List the lines of this listing that hold the word "picture".

** Source material **
'''
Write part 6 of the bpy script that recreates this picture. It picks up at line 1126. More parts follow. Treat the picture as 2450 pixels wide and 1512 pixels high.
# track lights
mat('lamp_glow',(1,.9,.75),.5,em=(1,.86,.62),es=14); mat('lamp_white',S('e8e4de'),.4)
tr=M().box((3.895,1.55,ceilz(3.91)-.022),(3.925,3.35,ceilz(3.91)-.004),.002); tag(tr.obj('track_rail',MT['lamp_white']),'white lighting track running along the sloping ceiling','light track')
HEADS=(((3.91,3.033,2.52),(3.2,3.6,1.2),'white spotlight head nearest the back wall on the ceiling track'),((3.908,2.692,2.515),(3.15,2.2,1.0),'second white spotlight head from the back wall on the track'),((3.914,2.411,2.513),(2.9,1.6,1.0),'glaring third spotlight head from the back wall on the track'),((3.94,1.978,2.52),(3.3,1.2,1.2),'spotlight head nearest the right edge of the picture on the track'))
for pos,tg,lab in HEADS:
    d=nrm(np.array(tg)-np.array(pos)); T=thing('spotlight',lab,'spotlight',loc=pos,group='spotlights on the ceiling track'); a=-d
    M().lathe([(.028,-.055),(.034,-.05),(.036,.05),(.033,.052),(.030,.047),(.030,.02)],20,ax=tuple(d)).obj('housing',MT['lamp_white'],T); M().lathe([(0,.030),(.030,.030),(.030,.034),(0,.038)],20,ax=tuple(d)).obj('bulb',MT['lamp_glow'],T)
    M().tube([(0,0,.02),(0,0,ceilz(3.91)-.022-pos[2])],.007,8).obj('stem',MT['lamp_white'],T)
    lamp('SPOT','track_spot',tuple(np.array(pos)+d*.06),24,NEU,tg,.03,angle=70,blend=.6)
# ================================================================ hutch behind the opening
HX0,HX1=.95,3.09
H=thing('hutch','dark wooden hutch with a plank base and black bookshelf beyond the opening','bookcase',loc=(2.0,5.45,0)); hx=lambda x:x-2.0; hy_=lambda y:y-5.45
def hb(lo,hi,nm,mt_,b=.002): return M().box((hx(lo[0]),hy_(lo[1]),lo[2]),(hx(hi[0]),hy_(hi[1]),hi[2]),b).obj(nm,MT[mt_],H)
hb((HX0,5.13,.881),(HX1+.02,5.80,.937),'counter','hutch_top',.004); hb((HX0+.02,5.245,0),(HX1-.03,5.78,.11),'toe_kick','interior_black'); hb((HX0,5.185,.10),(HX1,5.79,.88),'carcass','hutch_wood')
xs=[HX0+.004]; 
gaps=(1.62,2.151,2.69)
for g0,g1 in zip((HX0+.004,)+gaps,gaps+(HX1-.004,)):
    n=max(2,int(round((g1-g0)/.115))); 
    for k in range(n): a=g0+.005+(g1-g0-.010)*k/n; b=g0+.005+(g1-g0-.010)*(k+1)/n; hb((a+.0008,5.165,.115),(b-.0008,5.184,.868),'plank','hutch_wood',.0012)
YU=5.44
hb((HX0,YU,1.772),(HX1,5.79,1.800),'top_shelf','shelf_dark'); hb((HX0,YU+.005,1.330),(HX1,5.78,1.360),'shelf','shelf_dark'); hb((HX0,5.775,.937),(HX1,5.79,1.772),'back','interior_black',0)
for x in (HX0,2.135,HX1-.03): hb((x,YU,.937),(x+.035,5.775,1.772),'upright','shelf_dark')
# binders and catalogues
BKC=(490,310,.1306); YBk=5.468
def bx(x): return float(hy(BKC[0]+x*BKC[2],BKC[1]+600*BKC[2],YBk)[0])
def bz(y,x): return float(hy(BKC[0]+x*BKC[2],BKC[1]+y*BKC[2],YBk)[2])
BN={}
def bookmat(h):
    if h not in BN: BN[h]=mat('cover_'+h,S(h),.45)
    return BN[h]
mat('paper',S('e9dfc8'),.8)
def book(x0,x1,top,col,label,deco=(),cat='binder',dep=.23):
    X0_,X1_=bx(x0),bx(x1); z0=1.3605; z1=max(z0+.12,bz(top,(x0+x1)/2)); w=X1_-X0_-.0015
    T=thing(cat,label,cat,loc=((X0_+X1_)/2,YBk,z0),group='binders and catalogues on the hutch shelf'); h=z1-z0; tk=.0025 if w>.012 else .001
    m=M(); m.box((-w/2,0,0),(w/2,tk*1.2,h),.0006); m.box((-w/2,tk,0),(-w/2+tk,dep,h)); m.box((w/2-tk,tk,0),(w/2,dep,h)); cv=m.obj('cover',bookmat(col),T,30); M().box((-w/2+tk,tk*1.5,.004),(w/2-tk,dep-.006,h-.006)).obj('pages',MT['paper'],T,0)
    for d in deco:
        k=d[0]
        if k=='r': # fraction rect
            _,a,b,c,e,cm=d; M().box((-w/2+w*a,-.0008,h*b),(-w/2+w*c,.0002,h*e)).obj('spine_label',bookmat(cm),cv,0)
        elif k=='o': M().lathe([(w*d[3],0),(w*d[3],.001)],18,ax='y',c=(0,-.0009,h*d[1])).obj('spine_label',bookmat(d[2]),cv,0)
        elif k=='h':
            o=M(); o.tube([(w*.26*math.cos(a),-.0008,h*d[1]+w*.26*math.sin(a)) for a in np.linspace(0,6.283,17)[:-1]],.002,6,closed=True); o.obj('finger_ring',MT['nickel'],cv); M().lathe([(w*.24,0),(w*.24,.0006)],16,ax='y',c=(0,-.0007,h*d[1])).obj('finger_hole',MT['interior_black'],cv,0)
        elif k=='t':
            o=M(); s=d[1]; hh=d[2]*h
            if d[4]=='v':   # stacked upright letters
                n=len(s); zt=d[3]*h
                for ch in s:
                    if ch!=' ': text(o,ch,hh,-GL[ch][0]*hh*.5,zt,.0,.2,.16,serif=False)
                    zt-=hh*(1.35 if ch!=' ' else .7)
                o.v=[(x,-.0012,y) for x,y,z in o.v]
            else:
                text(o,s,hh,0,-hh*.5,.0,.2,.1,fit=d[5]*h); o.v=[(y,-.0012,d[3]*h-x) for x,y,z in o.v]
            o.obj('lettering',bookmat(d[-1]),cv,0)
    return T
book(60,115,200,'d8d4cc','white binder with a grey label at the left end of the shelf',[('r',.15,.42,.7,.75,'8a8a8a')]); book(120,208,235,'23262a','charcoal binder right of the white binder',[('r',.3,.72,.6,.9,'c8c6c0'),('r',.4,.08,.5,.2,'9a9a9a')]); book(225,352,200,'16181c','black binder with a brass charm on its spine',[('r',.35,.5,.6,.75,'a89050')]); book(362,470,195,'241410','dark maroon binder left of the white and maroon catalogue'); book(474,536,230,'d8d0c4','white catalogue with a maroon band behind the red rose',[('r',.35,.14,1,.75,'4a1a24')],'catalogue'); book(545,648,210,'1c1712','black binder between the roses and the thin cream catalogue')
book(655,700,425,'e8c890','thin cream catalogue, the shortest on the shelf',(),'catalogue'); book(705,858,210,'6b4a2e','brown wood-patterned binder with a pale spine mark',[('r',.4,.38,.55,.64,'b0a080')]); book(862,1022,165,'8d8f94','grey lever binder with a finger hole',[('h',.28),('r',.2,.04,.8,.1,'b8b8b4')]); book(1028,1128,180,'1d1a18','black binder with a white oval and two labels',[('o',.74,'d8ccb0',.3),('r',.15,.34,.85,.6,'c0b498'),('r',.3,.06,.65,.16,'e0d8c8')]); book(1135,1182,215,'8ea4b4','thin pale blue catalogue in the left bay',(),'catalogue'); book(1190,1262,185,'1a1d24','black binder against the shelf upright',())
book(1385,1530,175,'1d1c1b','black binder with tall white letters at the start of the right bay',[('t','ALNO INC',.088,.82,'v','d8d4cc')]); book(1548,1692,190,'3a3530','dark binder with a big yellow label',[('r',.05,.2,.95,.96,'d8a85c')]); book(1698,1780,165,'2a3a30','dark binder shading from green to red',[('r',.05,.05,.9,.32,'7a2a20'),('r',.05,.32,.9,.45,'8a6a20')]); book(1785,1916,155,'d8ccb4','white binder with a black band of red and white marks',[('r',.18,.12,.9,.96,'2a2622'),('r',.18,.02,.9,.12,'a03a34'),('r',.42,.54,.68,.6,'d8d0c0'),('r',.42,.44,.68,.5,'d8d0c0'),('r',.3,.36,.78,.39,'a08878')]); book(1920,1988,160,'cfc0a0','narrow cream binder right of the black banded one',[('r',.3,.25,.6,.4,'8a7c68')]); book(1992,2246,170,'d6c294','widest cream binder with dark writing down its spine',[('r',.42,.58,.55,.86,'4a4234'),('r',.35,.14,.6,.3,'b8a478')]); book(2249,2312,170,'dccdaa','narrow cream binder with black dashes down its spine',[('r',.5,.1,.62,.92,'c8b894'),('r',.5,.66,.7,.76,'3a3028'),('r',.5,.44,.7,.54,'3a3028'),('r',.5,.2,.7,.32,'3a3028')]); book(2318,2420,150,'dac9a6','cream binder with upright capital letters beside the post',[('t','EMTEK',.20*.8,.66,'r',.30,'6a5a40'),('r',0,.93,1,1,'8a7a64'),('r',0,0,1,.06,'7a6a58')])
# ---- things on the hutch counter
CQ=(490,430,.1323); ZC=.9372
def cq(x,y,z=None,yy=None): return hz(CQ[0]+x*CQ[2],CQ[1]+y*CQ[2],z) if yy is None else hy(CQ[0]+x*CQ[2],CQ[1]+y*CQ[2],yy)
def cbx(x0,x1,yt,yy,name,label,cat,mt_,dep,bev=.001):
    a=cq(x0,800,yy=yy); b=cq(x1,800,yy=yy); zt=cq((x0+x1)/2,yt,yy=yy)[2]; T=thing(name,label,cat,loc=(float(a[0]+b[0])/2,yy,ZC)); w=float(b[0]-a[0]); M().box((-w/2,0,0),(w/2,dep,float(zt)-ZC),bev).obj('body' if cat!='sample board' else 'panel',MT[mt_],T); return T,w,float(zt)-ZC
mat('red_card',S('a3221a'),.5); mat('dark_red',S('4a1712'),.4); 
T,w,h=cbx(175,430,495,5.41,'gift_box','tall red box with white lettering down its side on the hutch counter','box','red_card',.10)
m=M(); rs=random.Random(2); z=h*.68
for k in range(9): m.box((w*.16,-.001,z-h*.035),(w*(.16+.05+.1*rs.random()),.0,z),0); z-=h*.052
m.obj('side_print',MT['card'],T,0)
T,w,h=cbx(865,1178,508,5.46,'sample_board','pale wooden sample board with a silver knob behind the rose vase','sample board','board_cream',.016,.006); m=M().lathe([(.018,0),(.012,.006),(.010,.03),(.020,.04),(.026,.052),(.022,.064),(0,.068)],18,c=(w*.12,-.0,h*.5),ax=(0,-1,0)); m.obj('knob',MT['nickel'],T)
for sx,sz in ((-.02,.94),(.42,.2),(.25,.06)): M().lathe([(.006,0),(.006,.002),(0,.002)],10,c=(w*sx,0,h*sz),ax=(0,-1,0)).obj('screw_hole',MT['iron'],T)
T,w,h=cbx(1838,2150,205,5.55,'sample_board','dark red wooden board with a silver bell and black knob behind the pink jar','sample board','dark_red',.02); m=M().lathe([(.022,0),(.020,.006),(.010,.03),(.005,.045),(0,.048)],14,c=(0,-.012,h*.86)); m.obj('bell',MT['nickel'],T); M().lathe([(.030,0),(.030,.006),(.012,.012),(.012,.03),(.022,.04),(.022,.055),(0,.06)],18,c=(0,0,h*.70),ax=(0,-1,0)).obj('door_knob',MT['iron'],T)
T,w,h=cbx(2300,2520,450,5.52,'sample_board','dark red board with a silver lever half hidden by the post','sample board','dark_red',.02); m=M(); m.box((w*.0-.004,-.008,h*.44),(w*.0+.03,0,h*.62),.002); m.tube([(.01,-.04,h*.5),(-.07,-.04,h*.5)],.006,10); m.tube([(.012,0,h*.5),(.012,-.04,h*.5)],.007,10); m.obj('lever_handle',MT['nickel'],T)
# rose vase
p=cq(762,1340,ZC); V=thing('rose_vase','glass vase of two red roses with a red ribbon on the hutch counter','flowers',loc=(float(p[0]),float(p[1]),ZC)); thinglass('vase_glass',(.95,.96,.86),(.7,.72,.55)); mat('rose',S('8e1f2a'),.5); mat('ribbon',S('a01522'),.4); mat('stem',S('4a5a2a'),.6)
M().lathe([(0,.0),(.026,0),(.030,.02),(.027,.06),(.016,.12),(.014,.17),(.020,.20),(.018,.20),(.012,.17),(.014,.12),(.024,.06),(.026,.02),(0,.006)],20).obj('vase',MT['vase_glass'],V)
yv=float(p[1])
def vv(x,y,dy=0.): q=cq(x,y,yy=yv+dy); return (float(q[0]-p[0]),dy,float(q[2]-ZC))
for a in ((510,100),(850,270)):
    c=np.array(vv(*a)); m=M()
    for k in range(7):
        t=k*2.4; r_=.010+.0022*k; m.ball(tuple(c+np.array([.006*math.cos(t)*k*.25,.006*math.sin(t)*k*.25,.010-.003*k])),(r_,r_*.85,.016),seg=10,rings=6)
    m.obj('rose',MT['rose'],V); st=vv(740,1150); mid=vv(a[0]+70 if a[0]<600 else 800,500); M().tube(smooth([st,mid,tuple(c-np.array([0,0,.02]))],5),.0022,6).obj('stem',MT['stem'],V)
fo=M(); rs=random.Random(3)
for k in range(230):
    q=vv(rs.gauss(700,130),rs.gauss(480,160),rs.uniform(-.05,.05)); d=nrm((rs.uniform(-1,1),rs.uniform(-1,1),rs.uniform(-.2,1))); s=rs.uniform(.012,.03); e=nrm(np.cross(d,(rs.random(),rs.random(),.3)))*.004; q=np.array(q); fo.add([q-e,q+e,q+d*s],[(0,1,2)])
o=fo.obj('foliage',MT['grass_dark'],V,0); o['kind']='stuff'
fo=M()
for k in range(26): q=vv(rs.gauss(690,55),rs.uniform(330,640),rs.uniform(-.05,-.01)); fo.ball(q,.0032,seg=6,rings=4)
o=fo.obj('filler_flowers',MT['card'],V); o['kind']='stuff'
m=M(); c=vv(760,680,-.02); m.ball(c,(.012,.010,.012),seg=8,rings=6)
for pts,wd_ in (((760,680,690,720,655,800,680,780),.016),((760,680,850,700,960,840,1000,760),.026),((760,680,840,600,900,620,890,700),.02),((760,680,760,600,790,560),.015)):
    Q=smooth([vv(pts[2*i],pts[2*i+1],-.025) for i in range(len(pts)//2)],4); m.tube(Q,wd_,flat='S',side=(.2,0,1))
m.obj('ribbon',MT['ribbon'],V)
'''
** Response to the task **
Write part 6 of the bpy script that recreates this picture. It picks up at line 1126. More parts follow. Treat the picture as 2450 pixels wide and 1512 pixels high.
HEADS=(((3.91,3.033,2.52),(3.2,3.6,1.2),'white spotlight head nearest the back wall on the ceiling track'),((3.908,2.692,2.515),(3.15,2.2,1.0),'second white spotlight head from the back wall on the track'),((3.914,2.411,2.513),(2.9,1.6,1.0),'glaring third spotlight head from the back wall on the track'),((3.94,1.978,2.52),(3.3,1.2,1.2),'spotlight head nearest the right edge of the picture on the track'))